↓↓↓

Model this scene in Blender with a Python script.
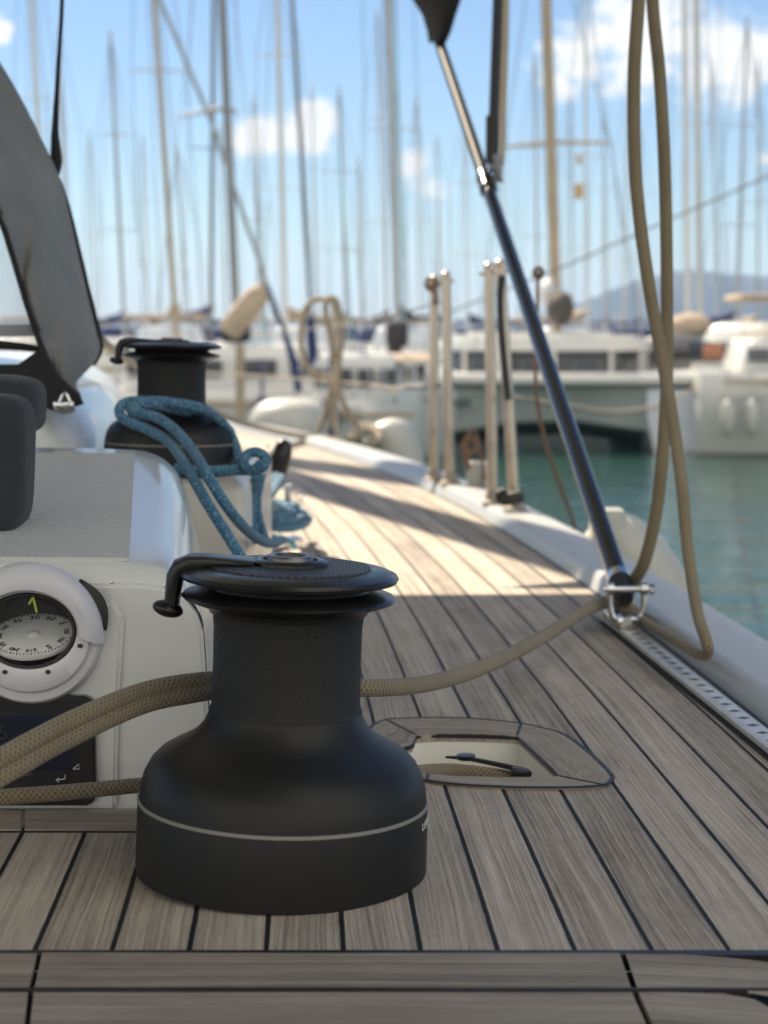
import bpy, bmesh, math, random
from mathutils import Vector, Matrix, Euler
R = math.radians
random.seed(7)
S = bpy.context.scene
COL = S.collection
for o in list(bpy.data.objects): bpy.data.objects.remove(o)

# ------------------------------------------------------------------ camera, sky, sun, exposure
F = 1800.0
PITCH = math.atan(182 / F)
EYE = 0.40                                   # camera height above the teak deck
cd = bpy.data.cameras.new('camera'); cam = bpy.data.objects.new('camera', cd); COL.objects.link(cam)
cam.location = (0, 0, EYE); cam.rotation_euler = (R(90) - PITCH, 0, 0)
cd.sensor_fit = 'VERTICAL'; cd.sensor_height = 36; cd.lens = 36 * F / 1024
cd.clip_start = 0.05; cd.clip_end = 20000
cd.dof.use_dof = True; cd.dof.focus_distance = 1.46; cd.dof.aperture_fstop = 63.3 / 7.5
S.camera = cam
SUN = Vector((-0.35, 0.60, 0.72)).normalized()      # direction towards the sun
w = bpy.data.worlds.new('World'); S.world = w; w.use_nodes = True
nt = w.node_tree; N = nt.nodes; L = nt.links
bg = N['Background']
sky = N.new('ShaderNodeTexSky'); sky.sky_type = 'NISHITA'; sky.sun_disc = False
sky.sun_elevation = math.asin(SUN.z); sky.sun_rotation = math.atan2(SUN.x, SUN.y)
sky.air_density = 1.0; sky.dust_density = 0.15; sky.ozone_density = 1.6
SKYS = 0.050
bg.inputs['Strength'].default_value = SKYS
# clouds as directions in the sky
tc = N.new('ShaderNodeTexCoord')
def wn(t, **k):
    n = N.new(t)
    for a, b in k.items(): setattr(n, a, b)
    return n
nz = wn('ShaderNodeTexNoise'); nz.inputs['Scale'].default_value = 48; nz.inputs['Detail'].default_value = 8; nz.inputs['Roughness'].default_value = .6
mp = wn('ShaderNodeMapping'); mp.inputs['Scale'].default_value = (1, 1, 1.5)
L.new(tc.outputs['Generated'], mp.inputs['Vector']); L.new(mp.outputs[0], nz.inputs['Vector'])
def pixdir(px, py):
    x = (px - 384) / F; v = (512 - py) / F
    return Vector((x, math.cos(PITCH) + v * math.sin(PITCH), -math.sin(PITCH) + v * math.cos(PITCH))).normalized()
acc = None
for (px, py, rx, rz, amp) in [(265, 138, 34, 22, 1.1), (312, 126, 30, 26, 1.0), (418, 165, 22, 16, .8), (432, 188, 26, 12, .8),
                              (570, 62, 38, 34, 1.0), (640, 40, 66, 50, .85), (735, 60, 90, 46, .75), (620, 90, 60, 20, .5), (0, 28, 14, 14, .9),
                              (860, 150, 70, 24, .8), (-80, 120, 60, 30, .9), (766, 158, 12, 9, .7), (380, -60, 110, 40, .6), (940, 20, 80, 60, 1), (150, -120, 120, 40, .9)]:
    c = pixdir(px, py)
    sub = wn('ShaderNodeVectorMath', operation='SUBTRACT'); L.new(tc.outputs['Generated'], sub.inputs[0]); sub.inputs[1].default_value = c
    mul = wn('ShaderNodeVectorMath', operation='MULTIPLY'); L.new(sub.outputs[0], mul.inputs[0]); mul.inputs[1].default_value = (F / rx, F / rx * .3, F / rz)
    ln = wn('ShaderNodeVectorMath', operation='LENGTH'); L.new(mul.outputs[0], ln.inputs[0])
    mr = wn('ShaderNodeMapRange'); mr.inputs['From Min'].default_value = 1.5; mr.inputs['From Max'].default_value = .15
    mr.inputs['To Min'].default_value = 0; mr.inputs['To Max'].default_value = amp; L.new(ln.outputs['Value'], mr.inputs['Value'])
    if acc is None: acc = mr.outputs[0]
    else:
        mx = wn('ShaderNodeMath', operation='MAXIMUM'); L.new(acc, mx.inputs[0]); L.new(mr.outputs[0], mx.inputs[1]); acc = mx.outputs[0]
nm = wn('ShaderNodeMapRange'); nm.inputs['From Min'].default_value = .36; nm.inputs['From Max'].default_value = .62; nm.inputs['To Min'].default_value = -.45; nm.inputs['To Max'].default_value = .55
L.new(nz.outputs[0], nm.inputs['Value'])
ad = wn('ShaderNodeMath', operation='MULTIPLY_ADD'); L.new(nm.outputs[0], ad.inputs[0]); L.new(acc, ad.inputs[1]); L.new(acc, ad.inputs[2])
cl = wn('ShaderNodeMapRange'); cl.interpolation_type = 'SMOOTHSTEP'; cl.inputs['From Min'].default_value = .2; cl.inputs['From Max'].default_value = .75; cl.inputs['To Max'].default_value = .95
L.new(ad.outputs[0], cl.inputs['Value'])
# added cloud bank, unseen behind the camera, to brighten and whiten the shade
spg = wn('ShaderNodeSeparateXYZ'); L.new(tc.outputs['Generated'], spg.inputs[0])
bk_ = wn('ShaderNodeMapRange'); bk_.interpolation_type = 'SMOOTHSTEP'; bk_.inputs['From Min'].default_value = .1; bk_.inputs['From Max'].default_value = -.5; bk_.inputs['To Max'].default_value = .9
L.new(spg.outputs[1], bk_.inputs['Value'])
nz2 = wn('ShaderNodeTexNoise'); nz2.inputs['Scale'].default_value = 3.5; nz2.inputs['Detail'].default_value = 5; L.new(tc.outputs['Generated'], nz2.inputs['Vector'])
nb = wn('ShaderNodeMapRange'); nb.inputs['From Min'].default_value = .15; nb.inputs['From Max'].default_value = .5; L.new(nz2.outputs[0], nb.inputs['Value'])
bm_ = wn('ShaderNodeMath', operation='MULTIPLY'); L.new(bk_.outputs[0], bm_.inputs[0]); L.new(nb.outputs[0], bm_.inputs[1])
cmx = wn('ShaderNodeMath', operation='MAXIMUM'); L.new(bm_.outputs[0], cmx.inputs[0]); L.new(cl.outputs[0], cmx.inputs[1])
mixc = wn('ShaderNodeMix', data_type='RGBA'); L.new(cmx.outputs[0], mixc.inputs['Factor'])
tint = wn('ShaderNodeMix', data_type='RGBA', blend_type='MULTIPLY'); tint.inputs['Factor'].default_value = 1
L.new(sky.outputs[0], tint.inputs['A']); tint.inputs['B'].default_value = (.72, .86, 1.07, 1)
L.new(tint.outputs['Result'], mixc.inputs['A']); mixc.inputs['B'].default_value = (9.5, 9.8, 10.4, 1)
mixb = wn('ShaderNodeMix', data_type='RGBA'); L.new(bm_.outputs[0], mixb.inputs['Factor']); L.new(mixc.outputs['Result'], mixb.inputs['A']); mixb.inputs['B'].default_value = (14.5, 14.2, 13.8, 1)
L.new(mixb.outputs['Result'], bg.inputs['Color'])
sd = bpy.data.lights.new('sun', 'SUN'); sd.energy = 4.4; sd.angle = R(.5); sd.color = (1, .90, .76)
so = bpy.data.objects.new('sun', sd); COL.objects.link(so); so.rotation_euler = SUN.to_track_quat('Z', 'Y').to_euler(); so.location = (0, 0, 20)
S.view_settings.view_transform = 'Standard'; S.view_settings.look = 'None'; S.view_settings.gamma = 1
S.view_settings.exposure = 1.2
S.view_settings.use_white_balance = True; S.view_settings.white_balance_temperature = 7150; S.view_settings.white_balance_tint = 8
S.render.engine = 'CYCLES'
try:
    S.cycles.max_bounces = 7; S.cycles.volume_bounces = 0; S.cycles.caustics_reflective = False; S.cycles.caustics_refractive = False
except Exception: pass

# ------------------------------------------------------------------ helpers
def at(px, py, Y):
    """a point of the place seen at (px,py) and standing Y metres ahead"""
    x = (px - 384) / F; v = (512 - py) / F
    dy = math.cos(PITCH) + v * math.sin(PITCH); dz = -math.sin(PITCH) + v * math.cos(PITCH)
    t = Y / dy
    return Vector((x * t, Y, EYE + dz * t))
def onz(px, py, z=0.0):
    x = (px - 384) / F; v = (512 - py) / F
    dy = math.cos(PITCH) + v * math.sin(PITCH); dz = -math.sin(PITCH) + v * math.cos(PITCH)
    t = (z - EYE) / dz
    return Vector((x * t, dy * t, z))
def root_of(o):
    while o.parent: o = o.parent
    return o
def finish(bm, ang=38):
    bmesh.ops.recalc_face_normals(bm, faces=bm.faces)
    for f in bm.faces: f.smooth = True
    for e in bm.edges:
        if len(e.link_faces) == 2 and e.calc_face_angle(0) > R(ang): e.smooth = False
def obj(name, bm, m, parent=None, label=None, cat=None, group=None, kind=None, origin=None, local=False, ang=38, recalc=True):
    if recalc: finish(bm, ang)
    if parent is None:
        if origin is None:
            if kind: origin = Vector((0, 0, 0))
            else:
                xs = [v.co for v in bm.verts]
                origin = Vector((sum(c.x for c in xs) / len(xs), sum(c.y for c in xs) / len(xs), min(c.z for c in xs)))
        origin = Vector(origin)
    me = bpy.data.meshes.new(name)
    off = Vector((0, 0, 0)) if local else (root_of(parent).location if parent else origin)
    bmesh.ops.translate(bm, verts=bm.verts, vec=-off)
    bm.to_mesh(me); bm.free()
    for mm in (m if isinstance(m, (list, tuple)) else [m]): me.materials.append(mm)
    o = bpy.data.objects.new(name, me); COL.objects.link(o)
    if parent: o.parent = parent
    else: o.location = off
    if label: o['label'] = label
    if cat: o['category'] = cat
    if group: o['group'] = group
    if kind: o['kind'] = kind
    return o
def thing(name, label, cat, loc, group=None):
    o = bpy.data.objects.new(name, None); COL.objects.link(o); o.location = loc; o.empty_display_size = .05
    o['label'] = label; o['category'] = cat
    if group: o['group'] = group
    bpy.context.view_layer.update()
    return o
def dup(root, loc, label, group=None, scale=None, rotz=0):
    r = root.copy(); COL.objects.link(r); r.location = loc; r['label'] = label
    if group: r['group'] = group
    if scale: r.scale = scale
    r.rotation_euler.z = rotz
    for ch in list(root.children):
        c = ch.copy(); COL.objects.link(c); c.parent = r
        for g in ch.children:
            d = g.copy(); COL.objects.link(d); d.parent = c
    return r
def B(): return bmesh.new()
def box(bm, c, s, rot=None, bev=0, seg=2, taper=None):
    b = bmesh.new(); bmesh.ops.create_cube(b, size=1)
    for v in b.verts:
        v.co = Vector((v.co.x * s[0], v.co.y * s[1], v.co.z * s[2]))
        if taper and v.co.z > 0: v.co.x *= taper[0]; v.co.y *= taper[1]
    if bev: bmesh.ops.bevel(b, geom=b.edges[:], offset=bev, segments=seg, affect='EDGES', profile=.5)
    M = Matrix.Translation(c)
    if rot: M = M @ Euler(rot).to_matrix().to_4x4()
    merge(bm, b, M); return bm
def merge(bm, b, M=None):
    if M is not None: bmesh.ops.transform(b, matrix=M, verts=b.verts)
    me = bpy.data.meshes.new('t'); b.to_mesh(me); b.free(); bm.from_mesh(me); bpy.data.meshes.remove(me)
def smooth_path(pts, n=8, closed=False):
    P = [Vector(p) for p in pts]; out = []
    if len(P) < 3: return P
    m = len(P)
    rng = range(m) if closed else range(m - 1)
    for i in rng:
        if closed: a, b, c, d = P[(i - 1) % m], P[i], P[(i + 1) % m], P[(i + 2) % m]
        else: a, b, c, d = P[max(i - 1, 0)], P[i], P[i + 1], P[min(i + 2, m - 1)]
        for k in range(n):
            t = k / n
            out.append(.5 * ((2 * b) + (c - a) * t + (2 * a - 5 * b + 4 * c - d) * t * t + (3 * b - a - 3 * c + d) * t ** 3))
    if not closed: out.append(P[-1])
    return out
def tube(bm, pts, r, seg=12, n=8, closed=False, cap=True, flat=1.0):
    P = smooth_path(pts, n, closed) if n else [Vector(p) for p in pts]
    m = len(P); uvl = bm.loops.layers.uv.verify()
    if not hasattr(r, '__len__'): rr = [r] * m
    else: rr = [r[0] + 0 * i for i in range(m)]; 
    if hasattr(r, '__len__'):
        for i in range(m):
            t = i / (m - 1) * (len(r) - 1); k = min(int(t), len(r) - 2); rr[i] = r[k] + (r[k + 1] - r[k]) * (t - k)
    T = []
    for i in range(m):
        if closed: t = P[(i + 1) % m] - P[i - 1]
        else: t = P[min(i + 1, m - 1)] - P[max(i - 1, 0)]
        T.append(t.normalized())
    up = Vector((0, 0, 1)) if abs(T[0].z) < .9 else Vector((1, 0, 0))
    nrm = (up - T[0] * up.dot(T[0])).normalized()
    rings = []; ln = [0]
    for i in range(m):
        nrm = (nrm - T[i] * nrm.dot(T[i])).normalized(); bn = T[i].cross(nrm)
        rings.append([bm.verts.new(P[i] + (nrm * math.cos(2 * math.pi * k / seg) * flat + bn * math.sin(2 * math.pi * k / seg)) * rr[i]) for k in range(seg)])
        if i: ln.append(ln[-1] + (P[i] - P[i - 1]).length)
    tot = ln[-1] + ((P[0] - P[-1]).length if closed else 0)
    for i in range(m if closed else m - 1):
        j = (i + 1) % m; l0 = ln[i]; l1 = ln[j] if j else tot
        for k in range(seg):
            k2 = (k + 1) % seg
            f = bm.faces.new((rings[i][k], rings[i][k2], rings[j][k2], rings[j][k])); f.smooth = True
            for lp, uv in zip(f.loops, ((l0, k / seg), (l0, (k + 1) / seg), (l1, (k + 1) / seg), (l1, k / seg))): lp[uvl].uv = uv
    if cap and not closed:
        for rg in (rings[0], rings[-1]):
            try: bm.faces.new(rg)
            except Exception: pass
    return bm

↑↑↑

◆ **GOAL**:
Write out again exactly the lines from the start of the data above through the line containing "for o in list(bpy.data.objects): bpy.data.objects.remove(o)", inclusive, excluding any pictures.

◆ **TASK SOLUTION**:
Model this scene in Blender with a Python script.
import bpy, bmesh, math, random
from mathutils import Vector, Matrix, Euler
R = math.radians
random.seed(7)
S = bpy.context.scene
COL = S.collection
for o in list(bpy.data.objects): bpy.data.objects.remove(o)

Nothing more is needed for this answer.